Finding a good architecture can require a lot of experience and knowledge of CNNs. As an alternative, we recommend using transfer learning, which is also state of the art. Rather than training our own convolutional layers, we use a pre-trained CNN (usually trained on a large dataset with hundreds or thousands of response categories) and only train the final fully connected layer. It has been found that the convolutional layers often learn the same things, so there is no need to retrain them each time. This saves a lot of computational runtime, but more importantly, we don’t need as much training data because we only have to train a small part of our model:
architecture <- create_architecture(transfer("resnet18"), # use pretrained resnet18 architecture
linear(100)) # our fully connnected layerAlso, with that, we don’t have to think about our own architecture!
Finally we can fit our model:
model <- cnn(X = LiDAR, Y, architecture, loss = "binomial",
epochs = 10, validation = 0.1, lr = 0.05, device=device)Note:
All of these points are described in the Introduction
to cito vignette and apply to the dnn() and
cnn() functions.
When the model is trained, we can make predictions via the
predict method:
pred = predict(model, LiDAR) # by default predictions will be on the scale of the link (so no probabilities)
pred_proba = predict(model, LiDAR, type = "response") # change type to get probabilitiesModel can be visualized via plot(model)
Multi-modal neural networks (MMNs) are useful when:
Each complex input data must be passed within its own multidimensional array and its own architecture:
architecture_LiDAR <- create_architecture(transfer("resnet18"))
architecture_RGBimages <- create_architecture(transfer("resnet18"))
model =
mmn(df$Y ~
cnn(X = LiDAR, architecture = architecture_LiDAR) +
cnn(X = RGBimages , architecture = architecture_RGBimages) +
dnn(~Temp+Precip, data = df),
loss = 'binomial',
optimizer = "adam")Important: Tabular data must be within one
data.frame, so here, the response variable Y is in the same
data.frame as Temp and Precip!
For multiple responses:
model =
mmn(cbind(df$Y1, df$Y2, df$Y3) ~
cnn(X = LiDAR, architecture = architecture_LiDAR) +
cnn(X = RGBimages , architecture = architecture_RGBimages) +
dnn(~Temp+Precip, data = df),
loss = 'binomial',
optimizer = "adam")Newdata must be passed as list to the predict function. The datasets must have the same order as the model components in the mmn:
Multiple different responses with different losses:
custom_joint_loss = function(pred, true) {
# first loss, e.g. binomial -> negative loglikelihood
loss1 = -torch::distr_bernoulli(logits = torch_sigmoid(pred[,1]))$log_prob(true[,1])$mean()
# second loss, e.g. mse
loss2 = torch::nnf_mse_loss(pred[,2], true[,2])
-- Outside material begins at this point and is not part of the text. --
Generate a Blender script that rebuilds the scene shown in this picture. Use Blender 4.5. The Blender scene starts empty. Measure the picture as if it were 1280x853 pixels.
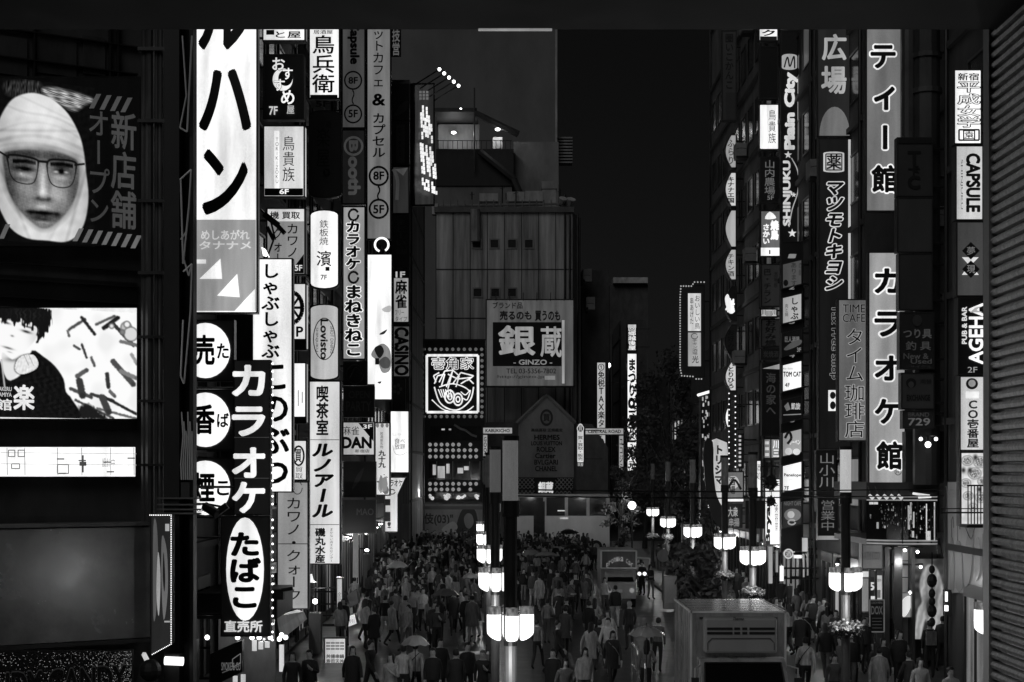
import bpy, bmesh, math, random
import numpy as np
from mathutils import Vector, Matrix
R = math.radians
scene = bpy.context.scene
col = scene.collection

# ---------------------------------------------------------------- camera, sky, light, exposure
F, CX, HY, H = 1925.0, 640.0, 590.0, 6.2          # focal length and horizon in photo pixels, eye height in metres
cd = bpy.data.cameras.new('camera'); cam = bpy.data.objects.new('camera', cd); col.objects.link(cam)
cam.location = (0, 0, H); cam.rotation_euler = (R(90), 0, 0)
cd.sensor_width = 36; cd.sensor_fit = 'HORIZONTAL'; cd.lens = F / 1280 * 36
cd.shift_y = (HY - 426.5) / 1280; cd.clip_start = .1; cd.clip_end = 3000
scene.camera = cam
world = bpy.data.worlds.new('World'); scene.world = world; world.use_nodes = True
nt = world.node_tree; bgn = nt.nodes['Background']
sky = nt.nodes.new('ShaderNodeTexSky'); sky.sky_type = 'NISHITA'; sky.sun_disc = False
sky.sun_elevation = R(38); sky.sun_rotation = R(180)
bw = nt.nodes.new('ShaderNodeRGBToBW')
nt.links.new(sky.outputs[0], bw.inputs[0]); nt.links.new(bw.outputs[0], bgn.inputs[0])
bgn.inputs[1].default_value = 0.0011
sd = bpy.data.lights.new('night_glow', 'SUN'); sd.energy = .31; sd.angle = R(40)
so = bpy.data.objects.new('night_glow', sd); col.objects.link(so)
so.rotation_euler = (R(52), 0, R(-24)); so.location = (0, -20, 40)   # city light from behind the viewer
vs = scene.view_settings
vs.view_transform = 'Standard'; vs.look = 'None'; vs.exposure = 0; vs.gamma = 1; vs.use_curve_mapping = False
cy = scene.cycles
cy.use_denoising = True; cy.max_bounces = 5; cy.diffuse_bounces = 2; cy.glossy_bounces = 2
cy.transmission_bounces = 4; cy.transparent_max_bounces = 6; cy.sample_clamp_indirect = 3; cy.caustics_reflective = False; cy.caustics_refractive = False

# ---------------------------------------------------------------- materials (all neutral: the photograph is monochrome)
def lin(v):
    v = max(v, 0)
    return v / 12.92 if v <= .04045 else ((v + .055) / 1.055) ** 2.4
_m = {}
def mat_base(name):
    m = bpy.data.materials.new(name); m.use_nodes = True
    return m, m.node_tree, m.node_tree.nodes['Principled BSDF']
def surf(tone, rough=.6, metal=0, scale=1.2, var=.35, bump=0, coord='Object', zs=.45):
    """diffuse surface with procedural wear; tone = linear base value"""
    k = ('s', round(tone, 3), rough, metal, scale, var, bump, coord, zs)
    if k in _m: return _m[k]
    m, t, p = mat_base('painted_surface'); L = t.links.new
    tc = t.nodes.new('ShaderNodeTexCoord')
    n = t.nodes.new('ShaderNodeTexNoise'); n.inputs['Scale'].default_value = scale; n.inputs['Detail'].default_value = 7; n.inputs['Roughness'].default_value = .65
    mp = t.nodes.new('ShaderNodeMapping'); mp.inputs['Scale'].default_value = (1, 1, zs)
    L(tc.outputs[coord], mp.inputs[0]); L(mp.outputs[0], n.inputs['Vector'])
    r = t.nodes.new('ShaderNodeMapRange'); r.inputs['From Min'].default_value = .3; r.inputs['From Max'].default_value = .7
    r.inputs['To Min'].default_value = tone * (1 - var); r.inputs['To Max'].default_value = tone * (1 + var)
    L(n.outputs['Fac'], r.inputs['Value'])
    L(r.outputs[0], p.inputs['Base Color'])
    r2 = t.nodes.new('ShaderNodeMapRange'); r2.inputs['To Min'].default_value = max(rough - .15, .04); r2.inputs['To Max'].default_value = min(rough + .15, 1)
    L(n.outputs['Fac'], r2.inputs['Value']); L(r2.outputs[0], p.inputs['Roughness'])
    p.inputs['Metallic'].default_value = metal
    if bump:
        b = t.nodes.new('ShaderNodeBump'); b.inputs['Strength'].default_value = bump; b.inputs['Distance'].default_value = .02
        L(n.outputs['Fac'], b.inputs['Height']); L(b.outputs[0], p.inputs['Normal'])
    _m[k] = m
    return m
def glow(v, var=.2, gain=1.0):
    """a face that gives off light: v = display value 0..1; the tubes behind it are never quite even"""
    k = ('g', round(v, 3), var, gain)
    if k in _m: return _m[k]
    m, t, p = mat_base('lit_panel'); L = t.links.new
    e = lin(v) * gain * (1.2 if v >= .9 and gain == 1 else 1)      # the white boxes are overexposed in the photograph
    p.inputs['Base Color'].default_value = (min(.5, e * .5),) * 3 + (1,); p.inputs['Roughness'].default_value = .35
    tc = t.nodes.new('ShaderNodeTexCoord')
    n = t.nodes.new('ShaderNodeTexNoise'); n.inputs['Scale'].default_value = .9; n.inputs['Detail'].default_value = 3
    n2 = t.nodes.new('ShaderNodeTexNoise'); n2.inputs['Scale'].default_value = 45; n2.inputs['Detail'].default_value = 1
    mp = t.nodes.new('ShaderNodeMapping'); mp.inputs['Scale'].default_value = (2.6, 2.6, .35)      # upright tubes behind the sheet
    L(tc.outputs['Object'], mp.inputs[0]); L(mp.outputs[0], n.inputs['Vector']); L(tc.outputs['Object'], n2.inputs['Vector'])
    a = t.nodes.new('ShaderNodeMath'); a.operation = 'MULTIPLY_ADD'; a.inputs[1].default_value = .35
    L(n2.outputs['Fac'], a.inputs[0]); L(n.outputs['Fac'], a.inputs[2])
    r = t.nodes.new('ShaderNodeMapRange'); r.inputs['From Min'].default_value = .4; r.inputs['From Max'].default_value = .95
    r.inputs['To Min'].default_value = e * (1 - var * 2.2); r.inputs['To Max'].default_value = e * (1 + var)
    L(a.outputs[0], r.inputs['Value'])
    p.inputs['Emission Color'].default_value = (1, 1, 1, 1); L(r.outputs[0], p.inputs['Emission Strength'])
    _m[k] = m
    return m
def tone(v):
    return glow(v) if v > 0 else surf(-v, .55, var=.2)
DARK = surf(.022, .5); BLACK = surf(.008, .6); STEEL = surf(.06, .35, .6); WALL = surf(.09, .8, bump=.3); RIM = surf(.05, .4, .3)

# ---------------------------------------------------------------- objects
def tag(o, label=None, cat=None, group=None, kind=None):
    if label: o['label'] = label
    if cat: o['category'] = cat
    if group: o['group'] = group
    if kind: o['kind'] = kind
    return o
def empty(name, loc, label=None, cat=None, group=None):
    o = bpy.data.objects.new(name, None); col.objects.link(o); o.location = loc; o.empty_display_size = .2
    return tag(o, label, cat, group)
def copy_tree(o, parent=None):
    c = o.copy(); col.objects.link(c)
    if parent: c.parent = parent
    for ch in o.children: copy_tree(ch, c)
    return c
class MB:
    """collects shapes and links them as one mesh object"""
    def __init__(s): s.v = []; s.f = []; s.sm = False
    def add(s, vs, fs):
        n = len(s.v); s.v += [tuple(v) for v in vs]; s.f += [tuple(i + n for i in f) for f in fs]; return s
    def box(s, a, b):
        (x0, y0, z0), (x1, y1, z1) = a, b
        return s.add([(x0,y0,z0),(x1,y0,z0),(x1,y1,z0),(x0,y1,z0),(x0,y0,z1),(x1,y0,z1),(x1,y1,z1),(x0,y1,z1)],
                     [(0,3,2,1),(4,5,6,7),(0,1,5,4),(1,2,6,5),(2,3,7,6),(3,0,4,7)])
    def tube(s, a, b, r, n=8, r2=None):
        a, b = Vector(a), Vector(b); d = (b - a).normalized(); r2 = r if r2 is None else r2
        u = d.orthogonal().normalized(); w = d.cross(u); vs = []
        for p, q in ((a, r), (b, r2)):
            for i in range(n):
                t = 2 * math.pi * i / n; vs.append(p + (u * math.cos(t) + w * math.sin(t)) * q)
        return s.add(vs, [(i, (i+1) % n, n + (i+1) % n, n + i) for i in range(n)] + [tuple(range(n))[::-1], tuple(range(n, 2*n))])
    def path(s, pts, r, n=6):
        for a, b in zip(pts, pts[1:]): s.tube(a, b, r, n)
        return s
    def lathe(s, prof, c=(0,0,0), n=16, a0=0, a1=None):
        full = a1 is None; a1 = 2*math.pi if full else a1; vs = []; m = n if full else n + 1
        for r, z in prof:
            for i in range(m):
                t = a0 + (a1 - a0) * i / n; vs.append((c[0] + r*math.cos(t), c[1] + r*math.sin(t), c[2] + z))
        fs = []
        for j in range(len(prof) - 1):
            for i in range(n):
                k = (i + 1) % m; fs.append((j*m+i, j*m+k, (j+1)*m+k, (j+1)*m+i))
        return s.add(vs, fs)
    def ball(s, c, r, n=8, sz=1.0, sy=1.0):
        prof = [(r*math.sin(math.pi*i/n), -r*math.cos(math.pi*i/n)*sz) for i in range(n+1)]
        prof[0] = (r*.02, -r*sz); prof[-1] = (r*.02, r*sz)
        return s.lathe(prof, c, n + 2)
    def build(s, name, m, parent=None, smooth=False):
        me = bpy.data.meshes.new(name)
        loc = parent.matrix_world.translation if parent else Vector((0,0,0))
        if parent:
            loc = Vector(parent.location); q = parent.parent
            while q: loc += Vector(q.location); q = q.parent
        me.from_pydata([(v[0]-loc.x, v[1]-loc.y, v[2]-loc.z) for v in s.v], [], s.f)
        bm = bmesh.new(); bm.from_mesh(me)
        big = [f for f in bm.faces if len(f.verts) > 4]
        if big: bmesh.ops.triangulate(bm, faces=big)
        bmesh.ops.recalc_face_normals(bm, faces=bm.faces) if not s.sm else None
        bm.to_mesh(me); bm.free()
        if smooth:
            for p in me.polygons: p.use_smooth = True
        me.materials.append(m)
        o = bpy.data.objects.new(name, me); col.objects.link(o)
        if parent: o.parent = parent
        return o
def W(px, py, d): return Vector(((px - CX) / F * d, d, H + (HY - py) / F * d))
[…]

# third loss, e.g. poisson
loss3 = -torch::distr_poisson(pred[,3]$exp())$log_prob(true[,3])$mean()
# return joint loss
return(loss1 + loss2 + loss3)
}
model =
mmn(cbind(df$Y1, df$Y2, df$Y3) ~
cnn(X = LiDAR, architecture = architecture_LiDAR) +
cnn(X = RGBimages , architecture = architecture_RGBimages) +
dnn(~Temp+Precip, data = df),
loss = custom_joint_loss,
epochs = 5L,
optimizer = "adam")As cito now lacks the inverse link functions, we have to apply them to the predictions ourselves:
pred = predict(model, newdata = list(LiDAR, RGBimages, df))
pred[,1] = plogis(pred[,1])
pred[,3] = exp(pred[,3])Note:
All of these points are described in the Introduction
to cito vignette and apply to the dnn() and
cnn() functions.
When working with convolutional neural networks (CNNs) and multimodal networks (MMNs), two critical computational factors are memory (RAM) and GPU availability.
CNNs benefit significantly from GPU acceleration:
batch_size = 20).Currently, all images must be loaded into a single R session:
| Data Type | Dimensions | Memory Usage |
|---|---|---|
| LiDAR volume | (500, 500, 500, 500) | ~500 GB |
| Optical satellite images | (500, 3, 500, 500) | ~3 GB |
| Tabular data | Negligible | < 1 GB (ignored) |
| Model parameters (~2.24 M) | — | < 0.1 GB (negligible) |
| Total | ~503 GB |
To run this dataset in a single R session you would need ~550
GB of system RAM. By contrast, GPU memory is less constraining
because only one batch is loaded at a time on the GPU. For
batch_size = 20, a 12–14 GB GPU should suffice.
Summary: The primary bottleneck is system RAM on the CPU, not VRAM on the GPU.